%%

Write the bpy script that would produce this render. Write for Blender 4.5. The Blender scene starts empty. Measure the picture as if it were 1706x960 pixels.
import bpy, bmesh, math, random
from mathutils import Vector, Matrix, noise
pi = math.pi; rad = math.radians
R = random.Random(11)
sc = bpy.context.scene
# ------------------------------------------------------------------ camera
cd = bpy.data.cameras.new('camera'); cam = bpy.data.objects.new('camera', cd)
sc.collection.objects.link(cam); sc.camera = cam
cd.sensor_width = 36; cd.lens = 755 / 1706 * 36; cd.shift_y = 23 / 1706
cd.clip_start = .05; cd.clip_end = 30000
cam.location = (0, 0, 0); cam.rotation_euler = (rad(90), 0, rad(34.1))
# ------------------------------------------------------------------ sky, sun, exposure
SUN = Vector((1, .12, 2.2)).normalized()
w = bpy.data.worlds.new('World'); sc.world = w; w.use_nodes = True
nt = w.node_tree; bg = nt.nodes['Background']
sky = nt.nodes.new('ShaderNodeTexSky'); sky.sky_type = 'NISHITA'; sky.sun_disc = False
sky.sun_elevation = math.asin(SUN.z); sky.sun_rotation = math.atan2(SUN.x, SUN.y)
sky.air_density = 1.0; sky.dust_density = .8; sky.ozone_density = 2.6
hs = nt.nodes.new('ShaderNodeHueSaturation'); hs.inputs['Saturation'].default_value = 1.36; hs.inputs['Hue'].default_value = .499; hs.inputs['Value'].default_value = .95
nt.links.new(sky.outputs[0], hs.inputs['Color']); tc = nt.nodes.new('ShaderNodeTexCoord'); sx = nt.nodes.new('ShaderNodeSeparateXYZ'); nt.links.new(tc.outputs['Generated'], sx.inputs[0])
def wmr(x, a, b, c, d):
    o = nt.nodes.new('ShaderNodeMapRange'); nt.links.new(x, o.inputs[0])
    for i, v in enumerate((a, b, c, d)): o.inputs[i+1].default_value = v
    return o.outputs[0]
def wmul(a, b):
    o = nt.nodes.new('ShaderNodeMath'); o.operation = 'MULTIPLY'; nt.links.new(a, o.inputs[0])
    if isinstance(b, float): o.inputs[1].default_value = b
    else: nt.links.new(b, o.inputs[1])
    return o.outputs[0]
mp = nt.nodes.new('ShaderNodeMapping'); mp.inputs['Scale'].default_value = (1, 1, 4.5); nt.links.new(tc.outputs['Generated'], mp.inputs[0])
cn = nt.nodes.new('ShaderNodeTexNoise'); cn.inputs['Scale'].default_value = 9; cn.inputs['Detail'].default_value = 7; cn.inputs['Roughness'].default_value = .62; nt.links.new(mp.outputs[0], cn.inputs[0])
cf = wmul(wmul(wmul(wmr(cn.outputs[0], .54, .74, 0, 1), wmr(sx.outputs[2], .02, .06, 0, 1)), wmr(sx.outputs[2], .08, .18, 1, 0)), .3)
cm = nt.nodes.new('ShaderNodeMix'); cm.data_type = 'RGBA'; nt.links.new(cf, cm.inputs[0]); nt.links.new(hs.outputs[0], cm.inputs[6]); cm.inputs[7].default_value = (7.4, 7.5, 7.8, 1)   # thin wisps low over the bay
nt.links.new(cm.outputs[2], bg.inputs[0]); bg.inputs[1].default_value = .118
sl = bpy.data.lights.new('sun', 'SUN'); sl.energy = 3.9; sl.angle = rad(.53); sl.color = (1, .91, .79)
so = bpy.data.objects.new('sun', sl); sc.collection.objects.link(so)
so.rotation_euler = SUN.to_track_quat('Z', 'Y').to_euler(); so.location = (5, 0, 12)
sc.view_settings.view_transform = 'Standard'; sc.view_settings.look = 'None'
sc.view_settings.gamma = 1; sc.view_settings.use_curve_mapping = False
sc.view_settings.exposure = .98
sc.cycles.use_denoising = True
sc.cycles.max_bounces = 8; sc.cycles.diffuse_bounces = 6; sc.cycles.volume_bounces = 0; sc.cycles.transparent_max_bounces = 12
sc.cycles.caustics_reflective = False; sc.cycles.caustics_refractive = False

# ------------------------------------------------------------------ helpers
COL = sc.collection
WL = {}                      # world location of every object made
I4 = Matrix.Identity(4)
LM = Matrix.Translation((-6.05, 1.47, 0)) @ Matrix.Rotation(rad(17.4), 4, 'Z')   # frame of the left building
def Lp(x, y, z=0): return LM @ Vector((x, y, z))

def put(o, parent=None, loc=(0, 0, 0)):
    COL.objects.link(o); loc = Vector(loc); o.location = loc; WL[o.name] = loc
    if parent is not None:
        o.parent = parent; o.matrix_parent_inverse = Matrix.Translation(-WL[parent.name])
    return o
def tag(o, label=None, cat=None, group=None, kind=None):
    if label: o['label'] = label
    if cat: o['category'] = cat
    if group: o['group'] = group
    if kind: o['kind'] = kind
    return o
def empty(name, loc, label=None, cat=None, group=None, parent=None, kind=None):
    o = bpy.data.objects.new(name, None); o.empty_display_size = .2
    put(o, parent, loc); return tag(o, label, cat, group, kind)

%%

## [WHAT NEEDS TO BE DONE]
Write the whole listing out again. Keep every line exactly as it is.

## [SOLUTION TO THIS TASK]
Write the bpy script that would produce this render. Write for Blender 4.5. The Blender scene starts empty. Measure the picture as if it were 1706x960 pixels.
import bpy, bmesh, math, random
from mathutils import Vector, Matrix, noise
pi = math.pi; rad = math.radians
R = random.Random(11)
sc = bpy.context.scene
# ------------------------------------------------------------------ camera
cd = bpy.data.cameras.new('camera'); cam = bpy.data.objects.new('camera', cd)
sc.collection.objects.link(cam); sc.camera = cam
cd.sensor_width = 36; cd.lens = 755 / 1706 * 36; cd.shift_y = 23 / 1706
cd.clip_start = .05; cd.clip_end = 30000
cam.location = (0, 0, 0); cam.rotation_euler = (rad(90), 0, rad(34.1))
# ------------------------------------------------------------------ sky, sun, exposure
SUN = Vector((1, .12, 2.2)).normalized()
w = bpy.data.worlds.new('World'); sc.world = w; w.use_nodes = True
nt = w.node_tree; bg = nt.nodes['Background']
sky = nt.nodes.new('ShaderNodeTexSky'); sky.sky_type = 'NISHITA'; sky.sun_disc = False
sky.sun_elevation = math.asin(SUN.z); sky.sun_rotation = math.atan2(SUN.x, SUN.y)
sky.air_density = 1.0; sky.dust_density = .8; sky.ozone_density = 2.6
hs = nt.nodes.new('ShaderNodeHueSaturation'); hs.inputs['Saturation'].default_value = 1.36; hs.inputs['Hue'].default_value = .499; hs.inputs['Value'].default_value = .95
nt.links.new(sky.outputs[0], hs.inputs['Color']); tc = nt.nodes.new('ShaderNodeTexCoord'); sx = nt.nodes.new('ShaderNodeSeparateXYZ'); nt.links.new(tc.outputs['Generated'], sx.inputs[0])
def wmr(x, a, b, c, d):
    o = nt.nodes.new('ShaderNodeMapRange'); nt.links.new(x, o.inputs[0])
    for i, v in enumerate((a, b, c, d)): o.inputs[i+1].default_value = v
    return o.outputs[0]
def wmul(a, b):
    o = nt.nodes.new('ShaderNodeMath'); o.operation = 'MULTIPLY'; nt.links.new(a, o.inputs[0])
    if isinstance(b, float): o.inputs[1].default_value = b
    else: nt.links.new(b, o.inputs[1])
    return o.outputs[0]
mp = nt.nodes.new('ShaderNodeMapping'); mp.inputs['Scale'].default_value = (1, 1, 4.5); nt.links.new(tc.outputs['Generated'], mp.inputs[0])
cn = nt.nodes.new('ShaderNodeTexNoise'); cn.inputs['Scale'].default_value = 9; cn.inputs['Detail'].default_value = 7; cn.inputs['Roughness'].default_value = .62; nt.links.new(mp.outputs[0], cn.inputs[0])
cf = wmul(wmul(wmul(wmr(cn.outputs[0], .54, .74, 0, 1), wmr(sx.outputs[2], .02, .06, 0, 1)), wmr(sx.outputs[2], .08, .18, 1, 0)), .3)
cm = nt.nodes.new('ShaderNodeMix'); cm.data_type = 'RGBA'; nt.links.new(cf, cm.inputs[0]); nt.links.new(hs.outputs[0], cm.inputs[6]); cm.inputs[7].default_value = (7.4, 7.5, 7.8, 1)   # thin wisps low over the bay
nt.links.new(cm.outputs[2], bg.inputs[0]); bg.inputs[1].default_value = .118
sl = bpy.data.lights.new('sun', 'SUN'); sl.energy = 3.9; sl.angle = rad(.53); sl.color = (1, .91, .79)
so = bpy.data.objects.new('sun', sl); sc.collection.objects.link(so)
so.rotation_euler = SUN.to_track_quat('Z', 'Y').to_euler(); so.location = (5, 0, 12)
sc.view_settings.view_transform = 'Standard'; sc.view_settings.look = 'None'
sc.view_settings.gamma = 1; sc.view_settings.use_curve_mapping = False
sc.view_settings.exposure = .98
sc.cycles.use_denoising = True
sc.cycles.max_bounces = 8; sc.cycles.diffuse_bounces = 6; sc.cycles.volume_bounces = 0; sc.cycles.transparent_max_bounces = 12
sc.cycles.caustics_reflective = False; sc.cycles.caustics_refractive = False

# ------------------------------------------------------------------ helpers
COL = sc.collection
WL = {}                      # world location of every object made
I4 = Matrix.Identity(4)
LM = Matrix.Translation((-6.05, 1.47, 0)) @ Matrix.Rotation(rad(17.4), 4, 'Z')   # frame of the left building
def Lp(x, y, z=0): return LM @ Vector((x, y, z))

def put(o, parent=None, loc=(0, 0, 0)):
    COL.objects.link(o); loc = Vector(loc); o.location = loc; WL[o.name] = loc
    if parent is not None:
        o.parent = parent; o.matrix_parent_inverse = Matrix.Translation(-WL[parent.name])
    return o
def tag(o, label=None, cat=None, group=None, kind=None):
    if label: o['label'] = label
    if cat: o['category'] = cat
    if group: o['group'] = group
    if kind: o['kind'] = kind
    return o
def empty(name, loc, label=None, cat=None, group=None, parent=None, kind=None):
    o = bpy.data.objects.new(name, None); o.empty_display_size = .2
    put(o, parent, loc); return tag(o, label, cat, group, kind)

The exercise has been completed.